Mexico's first blind congressman

When he lost his sight at the age of seventeen, Hugo Ruiz threw himself into sport. His sudden blindness, he said, motivated him to push his physical limits more than ever before.

“As a child I always had weak vision, but when I underwent an experimental treatment as a teenager it accelerated my condition, and I completely lost my sight,” he explained. “But nature provided me with a different form of strength, and physical power greater than my friends.”

Hugo the teenager began running in the dead of night – a safer time, he thought – amid relative quiet and few pedestrians. When he came to the attention of a local athletics club, he joined on the condition that he would be treated equally.

“I never, never, never trained with other blind people. I believed that in doing so I would pick up habits that would cause prejudice. So I sought a place where I could train alongside conventional athletes.”

The athlete went on to compete internationally in the Paralympics, and in 1994 broke a world record for the 200-meter sprint at the Para-Athletics World Championships in Berlin.

After retiring from sports, he turned his considerable energies to political activism and the fight for the equal rights for the disabled.

Advocacy groups said more than 2 million Mexicans have some type of visual impairment. Many blind children don’t get proper education, and getting a job is challenging for adults with any kind of disability, with studies showing fewer than 40% formally employed.

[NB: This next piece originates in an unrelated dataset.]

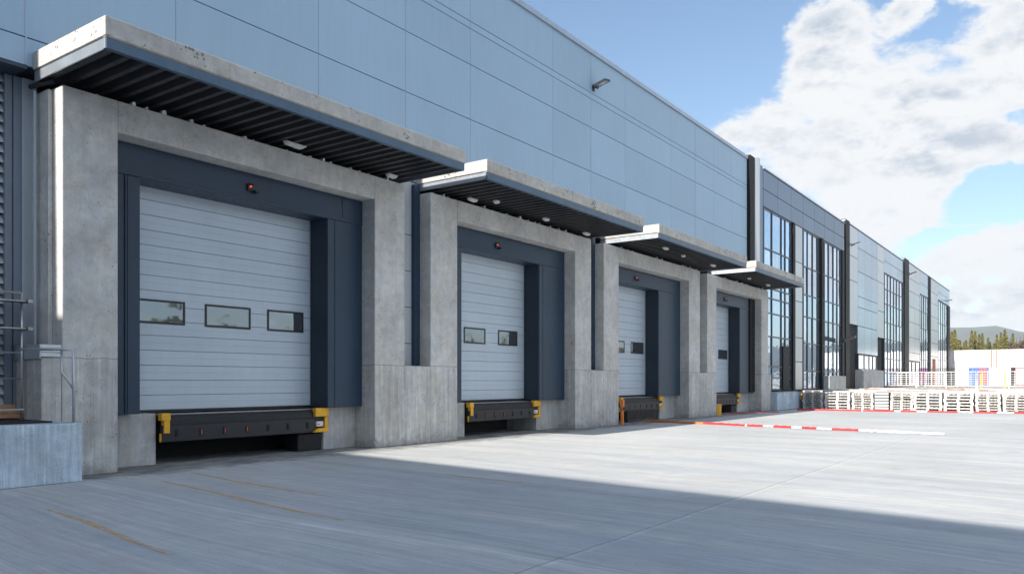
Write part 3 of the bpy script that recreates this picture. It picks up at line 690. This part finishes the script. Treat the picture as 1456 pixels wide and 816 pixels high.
for k in range(3):
    t = copy_tree(bt); t.location = (-14.0+k*2.2, 88+k*3, 1.1); t.rotation_euler.z = R(30+20*k)
    t['label'] = 'white steel barrier standing askew behind the front row, '+['closest to the offices', 'middle of the three askew', 'farthest right of the three askew'][k]
# slim yellow posts
yp = MB(); yp.box(-.04, .04, -.04, .04, 0, 1.2); yp.box(-.16, .16, -.16, .16, -.0, .05)
yo = yp.build('marker_post', YELLOW, None)
for k, (x, y, lab) in enumerate(((-6.3, 74.0, 'slim yellow post on the terrace, left one of two'), (-4.4, 70.0, 'slim yellow post on the terrace, right one of two'))):
    c = yo if k == 0 else yo.copy()
    if k: col.objects.link(c)
    c.location = (x, y, 1.101); tag(c, lab, 'marker post', 'yellow posts on the terrace')

# ------------------------------------------------------------------ containers
def container(x0, x1, y0, z0, mt, label, door='none', h_=2.58, dmat=None, depth=2.44, kind='side'):
    t = thing('shipping_container', label, 'container', ((x0+x1)/2, y0+depth/2, z0), 'shipping containers stacked at the far end of the yard')
    b = MB(); b.box(x0+.12, x1-.12, y0+.06, y0+depth-.05, z0+.1, z0+h_-.02)
    x = x0+.15
    if kind == 'side':
        while x < x1-.3:
            b.prism([(x, y0+.06), (x+.06, y0+.02), (x+.14, y0+.02), (x+.20, y0+.06)], 'z', z0+.15, z0+h_-.12); x += .27
    b.build('container_body', mt, t)
    b = MB()
    for xx in (x0, x1-.13): b.box(xx, xx+.13, y0, y0+.13, z0, z0+h_); b.box(xx, xx+.13, y0+depth-.13, y0+depth, z0, z0+h_)
    b.box(x0+.13, x1-.13, y0, y0+.1, z0, z0+.14); b.box(x0+.13, x1-.13, y0, y0+.1, z0+h_-.11, z0+h_)
    for xx in (x0, x1-.13): b.box(xx, xx+.13, y0+.13, y0+depth-.13, z0+h_-.11, z0+h_)
    b.build('container_frame', dmat or mt, t, bevel=.01)
    if kind == 'door':
        for (a, e, mm) in ((x0+.16, (x0+x1)/2-.01, mt), ((x0+x1)/2+.01, x1-.16, door if door != 'none' else mt)):
            d = MB(); d.box(a, e, y0+.0, y0+.055, z0+.16, z0+h_-.13)
            dd = d.build('container_door', mm, t)
            d = MB()
            for f in (.3, .7): d.tube([(a+(e-a)*f, y0-.02, z0+.12), (a+(e-a)*f, y0-.02, z0+h_-.1)], .025, n=6)
            d.build('lock_rod', GALV, dd)
    if kind == 'sidedoor':
        d = MB(); a, e = x1-.85, x1-.14
        d.box(a, e, y0+.0, y0+.055, z0+.16, z0+h_-.13, 0)
        for (p, q) in ((a-.04, a+.11), (e-.11, e+.04)): d.box(p, q, y0-.03, y0-.002, z0+.02, z0+h_-.02, 1)
        d.box((a+e)/2-.02, (a+e)/2+.02, y0-.02, y0-.002, z0+.2, z0+h_-.2, 1); d.box(a+.1, e-.1, y0-.02, y0-.002, z0+1.0, z0+1.05, 1)
        d.build('container_door', [mt, RUST], t)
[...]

Last July, voters elected Hugo Ruiz to become the first blind deputy to serve in Mexico’s Congress of the Union. He campaigned on being a champion for the disabled in Mexico, and says his fight is only just beginning.

“I’m the only blind person in the congress, and I have to take on that responsibility. By showing ourselves to be productive, we will change our stigma of being dependents on society, into being socially useful.”

 As Hugo Ruiz settles into his role, he said that the energy that took him to the heights of his sport, will now be applied to improving the lives and futures of people like him.